Finally, there is an entirely human note in the book of Ruth that stands out above the others.
The Bible is full of voices, of vocations, of men who receive a calling, who dialogue with God and then more often than not leave to carry out the mission that they have received. We could also tell the Bible as a succession and intertwining of these voices and dialogues. These divine voices, however, are not present in the Book of Ruth. There are no angels or Elohim to call upon its protagonists, there are no manifestations of God, and hardly even his name is present. Naomi and Ruth "get up" and set out not as a response to an external voice. The voice that calls them making them rise, walk and then return is entirely internal, and hence we as readers cannot hear it, we can only see its effects. Perhaps because the voices that move women are incarnate whispers, moans of life, signs written in an invincible vocation to life. Naomi and Ruth seek and pursue life, and thus truly live their vocation. The God of life sees these entirely human actions, recognizes them as his own, and adds his chrism to them. Then he says to us: "Do you want to understand who I am? Look at Ruth and Naomi".
It seems that in order for biblical men to move, they need to hear the voice of God calling them by name. Biblical women almost always just get up and leave and that’s it, they almost always leave alone, in a solitude of their own even when in company and sorority - they leave to live and to make others live. Ruth and her sisters - Abigail, Anna, Rizpah, Elisabeth, Mary.

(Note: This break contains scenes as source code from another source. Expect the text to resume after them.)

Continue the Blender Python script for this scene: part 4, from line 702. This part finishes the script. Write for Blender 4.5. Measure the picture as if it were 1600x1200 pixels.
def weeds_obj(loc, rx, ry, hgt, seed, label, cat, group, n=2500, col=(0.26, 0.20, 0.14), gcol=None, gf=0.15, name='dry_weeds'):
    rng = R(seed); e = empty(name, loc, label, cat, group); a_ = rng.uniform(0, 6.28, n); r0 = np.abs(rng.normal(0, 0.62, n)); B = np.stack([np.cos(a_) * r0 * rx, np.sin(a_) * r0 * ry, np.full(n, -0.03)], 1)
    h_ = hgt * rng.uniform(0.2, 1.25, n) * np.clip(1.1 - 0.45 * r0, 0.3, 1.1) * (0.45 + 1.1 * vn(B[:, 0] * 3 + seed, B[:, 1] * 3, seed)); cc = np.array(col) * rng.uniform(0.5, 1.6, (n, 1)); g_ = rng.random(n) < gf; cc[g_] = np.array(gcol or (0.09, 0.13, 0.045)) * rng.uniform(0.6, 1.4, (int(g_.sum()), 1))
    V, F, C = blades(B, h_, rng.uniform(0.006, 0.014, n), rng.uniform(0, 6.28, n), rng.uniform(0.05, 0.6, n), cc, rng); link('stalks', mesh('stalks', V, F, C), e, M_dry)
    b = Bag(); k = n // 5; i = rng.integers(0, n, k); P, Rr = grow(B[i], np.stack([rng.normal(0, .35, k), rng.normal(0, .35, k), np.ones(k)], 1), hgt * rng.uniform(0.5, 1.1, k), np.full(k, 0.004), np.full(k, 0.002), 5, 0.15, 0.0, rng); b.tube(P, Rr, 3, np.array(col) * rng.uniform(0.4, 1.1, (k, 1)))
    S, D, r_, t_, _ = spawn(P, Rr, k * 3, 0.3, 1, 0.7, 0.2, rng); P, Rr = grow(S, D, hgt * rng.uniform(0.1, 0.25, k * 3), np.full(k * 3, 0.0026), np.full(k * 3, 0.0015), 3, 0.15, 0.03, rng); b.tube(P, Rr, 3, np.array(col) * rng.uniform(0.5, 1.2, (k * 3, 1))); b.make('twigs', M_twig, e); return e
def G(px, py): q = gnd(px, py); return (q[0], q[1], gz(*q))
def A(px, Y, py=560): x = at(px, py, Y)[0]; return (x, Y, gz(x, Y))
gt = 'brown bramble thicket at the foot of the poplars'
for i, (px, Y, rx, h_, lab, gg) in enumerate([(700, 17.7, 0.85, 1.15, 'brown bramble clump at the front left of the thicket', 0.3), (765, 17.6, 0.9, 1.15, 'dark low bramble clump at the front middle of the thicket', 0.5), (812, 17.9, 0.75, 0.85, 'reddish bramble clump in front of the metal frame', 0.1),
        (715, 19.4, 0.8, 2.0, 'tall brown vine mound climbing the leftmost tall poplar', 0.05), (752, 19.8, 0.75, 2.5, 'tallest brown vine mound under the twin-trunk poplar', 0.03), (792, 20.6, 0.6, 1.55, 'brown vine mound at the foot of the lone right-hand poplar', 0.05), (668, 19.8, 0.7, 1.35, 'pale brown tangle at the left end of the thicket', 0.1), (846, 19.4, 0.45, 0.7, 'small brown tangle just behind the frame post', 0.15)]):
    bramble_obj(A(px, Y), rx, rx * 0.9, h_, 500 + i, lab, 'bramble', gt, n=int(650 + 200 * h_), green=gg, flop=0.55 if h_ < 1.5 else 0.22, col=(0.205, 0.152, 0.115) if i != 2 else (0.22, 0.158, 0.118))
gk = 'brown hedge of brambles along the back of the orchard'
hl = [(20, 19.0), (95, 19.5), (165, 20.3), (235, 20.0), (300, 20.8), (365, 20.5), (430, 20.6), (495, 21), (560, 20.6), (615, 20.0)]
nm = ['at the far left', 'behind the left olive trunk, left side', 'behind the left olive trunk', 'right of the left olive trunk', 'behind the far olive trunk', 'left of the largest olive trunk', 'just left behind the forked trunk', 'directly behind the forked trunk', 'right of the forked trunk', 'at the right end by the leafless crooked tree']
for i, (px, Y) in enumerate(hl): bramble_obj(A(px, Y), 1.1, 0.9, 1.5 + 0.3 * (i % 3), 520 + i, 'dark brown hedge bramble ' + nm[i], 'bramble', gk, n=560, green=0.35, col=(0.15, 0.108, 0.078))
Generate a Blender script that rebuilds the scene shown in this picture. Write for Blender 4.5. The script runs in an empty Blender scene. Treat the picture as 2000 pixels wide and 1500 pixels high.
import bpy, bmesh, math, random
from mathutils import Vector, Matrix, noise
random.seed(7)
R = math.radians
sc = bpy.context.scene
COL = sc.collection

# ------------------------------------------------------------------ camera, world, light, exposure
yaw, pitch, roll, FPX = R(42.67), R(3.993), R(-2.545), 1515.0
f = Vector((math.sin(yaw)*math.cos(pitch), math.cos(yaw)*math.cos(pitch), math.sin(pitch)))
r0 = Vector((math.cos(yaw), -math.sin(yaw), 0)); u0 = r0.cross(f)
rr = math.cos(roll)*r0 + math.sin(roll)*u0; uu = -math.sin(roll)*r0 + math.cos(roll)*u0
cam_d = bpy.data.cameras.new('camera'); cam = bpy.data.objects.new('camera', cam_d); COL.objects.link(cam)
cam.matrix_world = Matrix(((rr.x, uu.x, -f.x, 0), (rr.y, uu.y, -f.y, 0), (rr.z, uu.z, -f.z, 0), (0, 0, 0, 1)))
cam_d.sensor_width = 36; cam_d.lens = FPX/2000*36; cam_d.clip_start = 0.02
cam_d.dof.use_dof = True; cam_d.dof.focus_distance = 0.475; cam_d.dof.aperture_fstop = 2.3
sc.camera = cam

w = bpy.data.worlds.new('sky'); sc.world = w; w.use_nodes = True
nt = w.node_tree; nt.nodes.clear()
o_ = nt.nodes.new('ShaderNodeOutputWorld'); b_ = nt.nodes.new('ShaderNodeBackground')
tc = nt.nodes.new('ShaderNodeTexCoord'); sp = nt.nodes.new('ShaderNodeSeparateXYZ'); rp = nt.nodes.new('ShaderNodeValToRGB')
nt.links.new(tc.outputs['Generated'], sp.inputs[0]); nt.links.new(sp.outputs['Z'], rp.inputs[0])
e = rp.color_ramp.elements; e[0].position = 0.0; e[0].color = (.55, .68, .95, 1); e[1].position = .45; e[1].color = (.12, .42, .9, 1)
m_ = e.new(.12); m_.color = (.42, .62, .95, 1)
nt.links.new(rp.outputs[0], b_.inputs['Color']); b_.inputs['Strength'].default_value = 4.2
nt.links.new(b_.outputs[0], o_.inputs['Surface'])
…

There is perhaps something of the female way of living vocations in this - I always feel deeply uncomfortable when it comes to talking about the soul of women. When women speak of their vocational stories, they often tell very different stories. The calling and the solemn and clear encounter with a divine voice are not always there; in order to set out with their typical tenacity and fidelity, what is important are the human voices and different encounters with people of flesh and blood, perhaps even with the guardian of an empty tomb. They have the rare ability to discern the divine character in human voices, they know, through a mysterious spiritual instinct, how to find the infinite in the smaller details, and they know how to recognize the eternal in a child. They carry life within themselves to give life, and the God of life gave them the gift of feeling and touching Him within life - religions and dogmas would have been very different if they had been told by women.
«So God created mankind in his own image, in the image of God he created them; male and female he created them». The Bible is also a long explanation-exegesis of this wonderful phrase, placed, not surprisingly, in the first chapter of its first book. The Book of Ruth completes this exegesis, because together with the other books and episodes in the Bible that speak to us of God by talking to us about women, it explains the other half of the image of God - male and female he created them. «In the days when the judges ruled, there was a famine in the land. So a man from Bethlehem in Judah, together with his wife and two sons, went to live for a while in the country of Moab. The man’s name was Elimelek, his wife’s name was Naomi, and the names of his two sons were Mahlon and Kilion. They were Ephrathites from Bethlehem, Judah. And they went to Moab and lived there. Now Elimelek, Naomi’s husband, died, and she was left with her two sons. They married Moabite women, one named Orpah and the other Ruth» (Ruth 1,1-4).